GAME PLAN:

You know who I’m finding really refreshing these days? Beyonce. Yes, she of the gyrating hips and long legs.

I’ve never met her, but she seems like a lovely person. I’m not a particular fan of her music, although some of the tunes are catchy. However, I am a big admirer of her focused work ethic and her complete and utter comfort with her body.

As I watched her HBO film, Life is But a Dream, I kept thinking that the reason this woman sizzles is because she is comfortable with herself as a woman. That’s morally, emotionally, artistically, maternally, intellectually, spiritually and sexually. Don’t read that as 100 percent confident 100 percent of the time. We’re all insecure at times. Read it as more wholly integrated than a lot of us (yes, this writer included).

Contrast that with, say, the seemingly endless discussions these days around the work-life balance issue of the put-upon American woman. I am, make no mistake about it, a feminist. I don’t apologize for it and I don’t long for a “re-branding” of it, as so many have been calling for lately. I spent the bulk of my 15 years in sports journalism covering women’s sports and advocating for women’s issues. I’m all in.

But I digress.

Because of Yahoo! CEO Marissa Mayer’s decision to ban telecommuting there and have a nursery for her infant son in the office, as well as Facebook COO Sheryl Sandberg’s new book, Lean In: Women, Work and the Will to Lead, the discussions are starting to sound like an endless loop of – I’m sorry to say – whining. To be clear, I’m not calling Mayer and Sandberg whiners; I’m talking about the ensuing charged exchanges about whether it’s elitist of them to address the rest of the females in the workforce, about companies not being sympathetic to the realities of family living, and about whether women can “have it all.”

So tedious.

I’m not making light of the fact that we all face some very real choices in our lives and that those of women often differ from the ones men must make. But there comes a point where we have to collectively concede that some things are about arithmetic. We cannot be in two places at once. There is only so much time in a day. Not every job can be done from home. The number of women earning college degrees has tipped over the half mark, but that doesn’t mean suddenly half of the Fortune 500 CEOs will be female. Some change is glacial.

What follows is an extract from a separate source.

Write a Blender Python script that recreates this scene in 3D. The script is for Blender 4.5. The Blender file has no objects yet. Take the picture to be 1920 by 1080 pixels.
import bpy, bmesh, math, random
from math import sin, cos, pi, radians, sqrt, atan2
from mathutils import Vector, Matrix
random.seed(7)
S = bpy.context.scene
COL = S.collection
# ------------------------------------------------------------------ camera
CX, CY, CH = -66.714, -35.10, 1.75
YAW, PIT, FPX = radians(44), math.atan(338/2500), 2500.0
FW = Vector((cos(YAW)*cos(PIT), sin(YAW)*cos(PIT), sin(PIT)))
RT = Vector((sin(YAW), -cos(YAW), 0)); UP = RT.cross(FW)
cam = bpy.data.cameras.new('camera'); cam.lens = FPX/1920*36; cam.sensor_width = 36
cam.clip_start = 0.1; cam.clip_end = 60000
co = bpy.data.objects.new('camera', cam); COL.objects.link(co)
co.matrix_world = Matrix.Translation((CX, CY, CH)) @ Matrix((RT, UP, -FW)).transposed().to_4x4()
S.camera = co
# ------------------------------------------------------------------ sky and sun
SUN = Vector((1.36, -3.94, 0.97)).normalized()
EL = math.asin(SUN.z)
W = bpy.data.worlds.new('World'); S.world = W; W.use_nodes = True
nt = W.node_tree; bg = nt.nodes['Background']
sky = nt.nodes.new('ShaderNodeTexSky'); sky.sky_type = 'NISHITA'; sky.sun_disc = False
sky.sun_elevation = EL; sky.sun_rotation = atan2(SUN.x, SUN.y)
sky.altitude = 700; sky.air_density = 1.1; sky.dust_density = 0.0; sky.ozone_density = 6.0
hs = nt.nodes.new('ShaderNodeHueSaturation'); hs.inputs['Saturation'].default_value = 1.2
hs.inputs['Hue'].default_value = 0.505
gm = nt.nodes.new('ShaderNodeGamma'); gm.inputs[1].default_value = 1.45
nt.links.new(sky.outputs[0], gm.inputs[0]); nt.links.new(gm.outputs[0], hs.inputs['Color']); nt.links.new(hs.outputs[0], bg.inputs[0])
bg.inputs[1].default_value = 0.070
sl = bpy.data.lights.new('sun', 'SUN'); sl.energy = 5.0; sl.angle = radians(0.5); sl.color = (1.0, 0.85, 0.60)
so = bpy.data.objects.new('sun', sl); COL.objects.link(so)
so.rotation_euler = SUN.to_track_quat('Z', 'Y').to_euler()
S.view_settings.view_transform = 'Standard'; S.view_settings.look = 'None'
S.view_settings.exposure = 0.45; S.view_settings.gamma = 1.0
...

The women’s movement never promised that by making our career choices more feasible and attainable it would also smooth over all of the ripple effects of those choices. With the recent 50th anniversary of Betty Friedan’s wonderful The Feminine Mystique, I was brought back to a moment in 1996 when I was auditing a women’s studies class at the University of Michigan. At age 36, I was by far the oldest student in the room and I almost had to pick up my chin off the floor when one young woman attacked Friedan’s work because it only gave the viewpoint of suburban middle-class white women.

And so that negates her having the courage to speak out about a “malady” that was afflicting so many women in her acquaintance? Why do we get so caught up in one person or one book having to cover all the bases or else be dismissed?

Can’t Mayer be one example of how one woman is handling leadership? We could hear what’s she doing and say, “Wow, maybe it is possible for me to get to the highest of leadership levels while growing my family, but it may take a proverbial village.” Or, perhaps, get some perspective on what we don’t want to do – “I would never want to take on that much at once. I need to consider that in my career and family planning.”

By dismissing Sandberg’s story or advice as fine for a privileged Harvard grad but not the average Jane, aren’t we closing ourselves off to thinking big in whatever way that means to us? So we’re not all going to have Sandberg’s career trajectory, but isn’t she right when she talks about young women often pulling themselves out of contention for jobs and promotions because they’re anticipating having a family? Is it always because they want to or because they think they have to?

It’s thought-provoking. Something to mull over. The reason we share our stories is not so people can go out and imitate us, it’s so something, even a kernel, will set off a little epiphany we can either act on or store away for future reference.

This brings me back to Beyonce, a true feminist. What better term for someone connected to heart, soul, mind, and creative core? She is married to power but she is power. She’s blown away by her body’s ability to create a life. She’s comfortable with her sexuality. She extricated herself from her father as her manager in a vital move for independence. She lets herself be vulnerable. She feels her partner makes her a better person and vice versa.

That’s an ideal feminist message. Are we going to dismiss it because she’s earned truckloads of money? Or because she’s easy on the eyes? Does that make it any less pure? How about more so?

Whether we agree or disagree, isn’t it worth clarifying our own viewpoint? The way I see it, a sparked emotion or thought is a gift on the road to being awake and self-actualized. How fabulous to simply untie the bow and marvel at the offering.